I spent 13 years writing software in Delphi professionally. It's really more like 22 years of buggy, bit-rotting in-house developed software left behind in the dust as Delphi has pivoted is way forward over dead bodies. Not to mention 22 years of well-intentioned but delusional architectural decisions and numb-witted implementations stacked on top of a sinking foundation to check features. Every year they come up with revolutionary, proprietary and over-engineered solutions to the currently most popular problems; while consistently pretending like the crap they sold yesterday never happened. Delphi makes it easy to whip up a quick Windows GUI, and that's about it; hardly worth the insane amounts they've always insisted on charging. With a less greedy and marketing-driven approach, Delphi could have been great. The same could be said of many lost technologies.


Very sad. I was a Delphi developer for 14 years here.

Was very happy with Turbo Pascal 7 and later Delphi, it was perfect and still haven't found a manual as helpful as the one at their IDE. Then it died. Was probably with this .NET bloat and then getting completely out of touch with their developer-base.

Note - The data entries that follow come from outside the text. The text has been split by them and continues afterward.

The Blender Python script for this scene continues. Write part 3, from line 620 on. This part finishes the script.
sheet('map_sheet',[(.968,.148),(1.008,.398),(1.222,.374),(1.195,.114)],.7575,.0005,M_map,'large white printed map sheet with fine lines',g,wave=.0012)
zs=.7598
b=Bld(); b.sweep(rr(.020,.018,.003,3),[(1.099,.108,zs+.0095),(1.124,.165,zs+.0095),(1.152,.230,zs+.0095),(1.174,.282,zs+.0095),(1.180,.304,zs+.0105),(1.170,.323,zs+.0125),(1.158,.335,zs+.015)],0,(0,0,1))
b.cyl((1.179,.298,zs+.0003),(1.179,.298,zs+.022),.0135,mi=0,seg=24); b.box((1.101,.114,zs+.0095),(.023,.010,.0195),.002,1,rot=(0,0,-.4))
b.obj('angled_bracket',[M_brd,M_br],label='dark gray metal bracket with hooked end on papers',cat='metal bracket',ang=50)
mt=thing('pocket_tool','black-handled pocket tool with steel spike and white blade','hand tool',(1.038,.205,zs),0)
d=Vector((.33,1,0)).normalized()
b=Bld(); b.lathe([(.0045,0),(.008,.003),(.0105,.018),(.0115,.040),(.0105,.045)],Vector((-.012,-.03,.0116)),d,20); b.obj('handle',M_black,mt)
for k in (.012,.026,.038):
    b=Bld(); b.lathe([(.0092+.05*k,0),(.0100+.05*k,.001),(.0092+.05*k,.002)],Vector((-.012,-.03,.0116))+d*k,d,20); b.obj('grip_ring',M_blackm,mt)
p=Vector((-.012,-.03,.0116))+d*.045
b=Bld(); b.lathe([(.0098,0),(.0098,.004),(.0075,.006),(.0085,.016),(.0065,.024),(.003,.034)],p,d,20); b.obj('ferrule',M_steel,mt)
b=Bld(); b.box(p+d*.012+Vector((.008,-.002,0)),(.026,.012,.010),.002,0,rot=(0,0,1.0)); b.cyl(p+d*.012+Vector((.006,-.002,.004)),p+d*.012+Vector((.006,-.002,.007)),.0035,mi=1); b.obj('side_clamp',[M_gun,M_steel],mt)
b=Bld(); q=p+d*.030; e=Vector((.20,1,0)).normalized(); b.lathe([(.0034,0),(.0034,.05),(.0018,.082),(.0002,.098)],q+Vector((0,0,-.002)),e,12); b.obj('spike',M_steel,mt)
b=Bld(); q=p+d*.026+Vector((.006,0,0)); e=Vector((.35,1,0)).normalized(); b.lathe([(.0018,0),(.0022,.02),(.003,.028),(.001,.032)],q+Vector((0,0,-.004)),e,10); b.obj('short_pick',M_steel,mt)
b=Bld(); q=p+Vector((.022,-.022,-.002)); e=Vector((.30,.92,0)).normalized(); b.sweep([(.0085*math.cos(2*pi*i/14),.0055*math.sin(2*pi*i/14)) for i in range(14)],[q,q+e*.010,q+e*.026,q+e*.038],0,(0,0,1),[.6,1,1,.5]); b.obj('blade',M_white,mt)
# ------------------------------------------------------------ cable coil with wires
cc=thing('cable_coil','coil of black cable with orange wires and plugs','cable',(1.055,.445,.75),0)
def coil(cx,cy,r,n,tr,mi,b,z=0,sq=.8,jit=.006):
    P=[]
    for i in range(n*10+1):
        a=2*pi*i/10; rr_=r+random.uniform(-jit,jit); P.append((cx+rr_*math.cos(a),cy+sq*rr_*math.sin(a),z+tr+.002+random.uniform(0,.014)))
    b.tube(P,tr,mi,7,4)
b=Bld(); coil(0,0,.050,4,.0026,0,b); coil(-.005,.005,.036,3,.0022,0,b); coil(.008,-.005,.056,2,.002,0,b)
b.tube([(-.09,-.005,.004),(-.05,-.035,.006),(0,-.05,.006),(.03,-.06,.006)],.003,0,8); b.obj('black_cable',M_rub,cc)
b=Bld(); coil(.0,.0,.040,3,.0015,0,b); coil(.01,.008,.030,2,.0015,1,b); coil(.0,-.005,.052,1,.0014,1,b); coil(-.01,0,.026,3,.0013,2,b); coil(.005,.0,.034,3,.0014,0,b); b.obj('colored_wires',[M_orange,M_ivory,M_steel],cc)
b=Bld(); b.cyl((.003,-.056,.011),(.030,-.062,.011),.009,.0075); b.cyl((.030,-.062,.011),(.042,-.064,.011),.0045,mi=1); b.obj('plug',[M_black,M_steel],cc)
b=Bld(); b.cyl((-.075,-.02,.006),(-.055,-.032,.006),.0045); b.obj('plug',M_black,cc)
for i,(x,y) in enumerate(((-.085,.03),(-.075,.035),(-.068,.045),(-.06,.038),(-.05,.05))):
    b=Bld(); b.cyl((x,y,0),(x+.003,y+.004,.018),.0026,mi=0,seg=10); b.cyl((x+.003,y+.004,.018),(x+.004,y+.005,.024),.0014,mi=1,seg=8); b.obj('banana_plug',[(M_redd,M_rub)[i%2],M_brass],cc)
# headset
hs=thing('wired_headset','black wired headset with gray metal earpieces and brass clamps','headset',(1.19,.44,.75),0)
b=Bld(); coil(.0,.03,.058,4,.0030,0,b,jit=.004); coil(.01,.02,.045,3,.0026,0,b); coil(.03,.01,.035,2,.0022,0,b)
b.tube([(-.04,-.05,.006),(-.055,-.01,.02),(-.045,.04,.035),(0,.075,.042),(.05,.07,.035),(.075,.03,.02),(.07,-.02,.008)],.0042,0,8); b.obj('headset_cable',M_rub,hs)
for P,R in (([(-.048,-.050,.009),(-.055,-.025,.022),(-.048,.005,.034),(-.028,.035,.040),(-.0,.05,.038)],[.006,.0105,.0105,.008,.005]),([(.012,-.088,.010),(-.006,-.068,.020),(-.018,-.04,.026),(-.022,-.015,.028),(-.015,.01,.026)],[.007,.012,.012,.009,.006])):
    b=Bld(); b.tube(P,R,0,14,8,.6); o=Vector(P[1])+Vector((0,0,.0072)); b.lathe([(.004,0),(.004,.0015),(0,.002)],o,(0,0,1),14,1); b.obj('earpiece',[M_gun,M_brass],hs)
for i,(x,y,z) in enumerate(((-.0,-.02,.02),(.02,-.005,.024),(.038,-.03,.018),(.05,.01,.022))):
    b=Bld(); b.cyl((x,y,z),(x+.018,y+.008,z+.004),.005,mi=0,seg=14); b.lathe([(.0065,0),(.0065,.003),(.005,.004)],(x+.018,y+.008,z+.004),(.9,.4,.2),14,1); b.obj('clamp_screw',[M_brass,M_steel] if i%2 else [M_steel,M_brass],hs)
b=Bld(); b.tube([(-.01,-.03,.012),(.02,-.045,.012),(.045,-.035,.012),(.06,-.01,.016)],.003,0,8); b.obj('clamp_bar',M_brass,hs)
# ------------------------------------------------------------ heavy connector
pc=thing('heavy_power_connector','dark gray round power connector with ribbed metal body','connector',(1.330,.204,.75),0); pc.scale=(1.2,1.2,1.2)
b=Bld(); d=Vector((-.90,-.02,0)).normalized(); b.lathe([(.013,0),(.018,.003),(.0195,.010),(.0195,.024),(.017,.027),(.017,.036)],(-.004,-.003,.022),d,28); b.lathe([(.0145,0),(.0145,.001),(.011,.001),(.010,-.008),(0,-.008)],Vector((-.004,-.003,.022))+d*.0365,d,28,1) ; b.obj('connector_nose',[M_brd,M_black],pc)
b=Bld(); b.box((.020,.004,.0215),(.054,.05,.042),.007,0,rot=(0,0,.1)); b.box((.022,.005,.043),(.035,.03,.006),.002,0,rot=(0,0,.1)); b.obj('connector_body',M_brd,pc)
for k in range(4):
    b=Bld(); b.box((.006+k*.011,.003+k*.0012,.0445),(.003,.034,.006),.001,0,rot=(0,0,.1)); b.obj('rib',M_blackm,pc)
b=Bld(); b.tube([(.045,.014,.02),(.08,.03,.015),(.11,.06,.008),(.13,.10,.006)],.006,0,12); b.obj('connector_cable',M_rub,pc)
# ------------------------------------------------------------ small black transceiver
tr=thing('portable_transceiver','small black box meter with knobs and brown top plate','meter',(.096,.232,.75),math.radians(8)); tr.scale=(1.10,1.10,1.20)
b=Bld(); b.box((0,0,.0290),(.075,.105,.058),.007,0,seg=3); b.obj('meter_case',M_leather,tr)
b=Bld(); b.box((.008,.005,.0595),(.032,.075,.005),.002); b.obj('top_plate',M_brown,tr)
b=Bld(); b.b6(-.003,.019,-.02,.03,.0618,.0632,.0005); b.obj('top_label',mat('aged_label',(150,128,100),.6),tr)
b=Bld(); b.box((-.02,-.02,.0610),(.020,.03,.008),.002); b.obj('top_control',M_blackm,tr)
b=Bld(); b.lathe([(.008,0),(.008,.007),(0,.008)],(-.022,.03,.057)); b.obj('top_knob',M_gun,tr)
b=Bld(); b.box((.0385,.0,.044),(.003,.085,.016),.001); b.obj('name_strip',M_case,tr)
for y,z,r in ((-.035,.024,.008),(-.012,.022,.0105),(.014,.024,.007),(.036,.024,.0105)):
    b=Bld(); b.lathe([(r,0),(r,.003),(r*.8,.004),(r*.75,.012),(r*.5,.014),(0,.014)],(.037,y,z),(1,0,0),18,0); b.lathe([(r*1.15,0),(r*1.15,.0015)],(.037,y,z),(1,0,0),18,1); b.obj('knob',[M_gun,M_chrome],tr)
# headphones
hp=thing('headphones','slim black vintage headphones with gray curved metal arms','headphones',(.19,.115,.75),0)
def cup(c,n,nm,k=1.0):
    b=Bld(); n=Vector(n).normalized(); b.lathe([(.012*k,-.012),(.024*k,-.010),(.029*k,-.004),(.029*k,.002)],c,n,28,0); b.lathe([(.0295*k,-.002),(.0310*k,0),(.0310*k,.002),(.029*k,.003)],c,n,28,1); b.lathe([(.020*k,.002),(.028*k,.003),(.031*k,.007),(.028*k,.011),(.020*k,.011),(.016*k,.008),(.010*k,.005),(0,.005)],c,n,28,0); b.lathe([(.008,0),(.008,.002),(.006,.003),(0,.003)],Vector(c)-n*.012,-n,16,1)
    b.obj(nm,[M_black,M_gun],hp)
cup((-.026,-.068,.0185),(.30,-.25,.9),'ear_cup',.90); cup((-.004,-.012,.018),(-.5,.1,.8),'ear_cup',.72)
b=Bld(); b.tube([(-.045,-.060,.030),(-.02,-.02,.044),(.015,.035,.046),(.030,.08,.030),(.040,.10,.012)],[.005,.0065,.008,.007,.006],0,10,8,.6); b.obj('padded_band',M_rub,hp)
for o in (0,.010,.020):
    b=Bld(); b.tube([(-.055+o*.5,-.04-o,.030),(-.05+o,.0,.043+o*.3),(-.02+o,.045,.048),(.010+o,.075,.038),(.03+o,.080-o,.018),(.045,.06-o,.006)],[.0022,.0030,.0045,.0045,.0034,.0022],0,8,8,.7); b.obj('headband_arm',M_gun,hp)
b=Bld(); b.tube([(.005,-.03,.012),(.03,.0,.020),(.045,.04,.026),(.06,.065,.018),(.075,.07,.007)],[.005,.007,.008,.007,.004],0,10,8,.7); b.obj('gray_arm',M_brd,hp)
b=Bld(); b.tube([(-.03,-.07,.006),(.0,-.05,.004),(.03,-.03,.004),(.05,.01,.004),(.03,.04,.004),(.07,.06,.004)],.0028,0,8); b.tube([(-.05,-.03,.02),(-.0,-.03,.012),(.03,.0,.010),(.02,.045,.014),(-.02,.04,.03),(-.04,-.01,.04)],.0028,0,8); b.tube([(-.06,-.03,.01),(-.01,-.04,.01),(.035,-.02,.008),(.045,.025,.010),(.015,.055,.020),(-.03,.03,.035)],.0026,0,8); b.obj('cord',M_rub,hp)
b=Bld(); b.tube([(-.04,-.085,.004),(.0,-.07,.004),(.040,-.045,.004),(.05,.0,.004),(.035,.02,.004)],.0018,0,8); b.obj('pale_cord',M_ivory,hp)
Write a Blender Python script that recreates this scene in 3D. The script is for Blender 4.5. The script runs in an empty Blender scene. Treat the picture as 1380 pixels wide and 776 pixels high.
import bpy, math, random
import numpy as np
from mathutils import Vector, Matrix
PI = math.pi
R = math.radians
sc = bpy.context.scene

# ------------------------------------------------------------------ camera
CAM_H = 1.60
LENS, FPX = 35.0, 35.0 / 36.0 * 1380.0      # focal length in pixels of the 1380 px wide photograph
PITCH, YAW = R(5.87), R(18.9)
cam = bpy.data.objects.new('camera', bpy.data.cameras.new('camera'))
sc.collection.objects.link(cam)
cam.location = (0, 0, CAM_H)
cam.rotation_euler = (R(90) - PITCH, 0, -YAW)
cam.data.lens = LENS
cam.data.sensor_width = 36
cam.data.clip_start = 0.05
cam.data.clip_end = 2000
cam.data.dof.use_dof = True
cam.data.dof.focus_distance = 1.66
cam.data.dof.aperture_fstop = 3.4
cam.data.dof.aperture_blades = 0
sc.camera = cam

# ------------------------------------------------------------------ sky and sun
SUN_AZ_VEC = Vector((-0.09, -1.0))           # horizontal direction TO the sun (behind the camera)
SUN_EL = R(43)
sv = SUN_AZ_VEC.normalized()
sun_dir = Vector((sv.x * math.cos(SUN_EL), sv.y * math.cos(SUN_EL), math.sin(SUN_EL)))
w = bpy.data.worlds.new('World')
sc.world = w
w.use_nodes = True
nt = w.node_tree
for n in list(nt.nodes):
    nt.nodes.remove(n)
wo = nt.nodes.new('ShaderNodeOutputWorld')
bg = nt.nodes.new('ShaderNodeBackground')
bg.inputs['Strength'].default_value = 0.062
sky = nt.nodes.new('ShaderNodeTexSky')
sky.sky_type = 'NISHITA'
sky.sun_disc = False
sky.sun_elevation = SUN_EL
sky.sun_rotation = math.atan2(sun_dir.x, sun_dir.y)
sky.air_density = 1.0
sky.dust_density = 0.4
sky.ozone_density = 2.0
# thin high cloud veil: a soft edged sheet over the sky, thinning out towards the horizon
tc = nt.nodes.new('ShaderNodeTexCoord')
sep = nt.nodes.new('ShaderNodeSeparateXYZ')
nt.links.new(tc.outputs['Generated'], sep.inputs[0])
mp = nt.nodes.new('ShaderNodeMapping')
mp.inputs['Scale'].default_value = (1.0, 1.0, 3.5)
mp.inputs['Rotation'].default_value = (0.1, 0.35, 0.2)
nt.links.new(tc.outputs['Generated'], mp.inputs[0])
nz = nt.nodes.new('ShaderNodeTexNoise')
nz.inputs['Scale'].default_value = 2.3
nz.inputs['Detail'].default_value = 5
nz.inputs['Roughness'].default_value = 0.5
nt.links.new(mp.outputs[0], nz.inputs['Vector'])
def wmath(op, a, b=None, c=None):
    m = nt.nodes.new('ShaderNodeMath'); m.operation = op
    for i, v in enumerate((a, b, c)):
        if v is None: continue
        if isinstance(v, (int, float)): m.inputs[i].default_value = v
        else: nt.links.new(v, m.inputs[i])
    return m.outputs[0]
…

Delphi built amazingly small executables and really good looking UI without much trouble for newbies, that you could escalate to highly complex software (I've even wrote a language compiler with Delphi). Even today, those smallish Delphi binaries built for Windows run surprisingly well under OSX and Linux through Wine. That's multi-platform right there.

There was no need for the bloat or crazy licensing prices that pushed away the small developers, which in turn killed the popularity of Delphi.

I'm a Java developer for 8 years now, it isn't perfect but sure is reachable for anyone and at least the code under a JVM will keep compiling without buying licenses.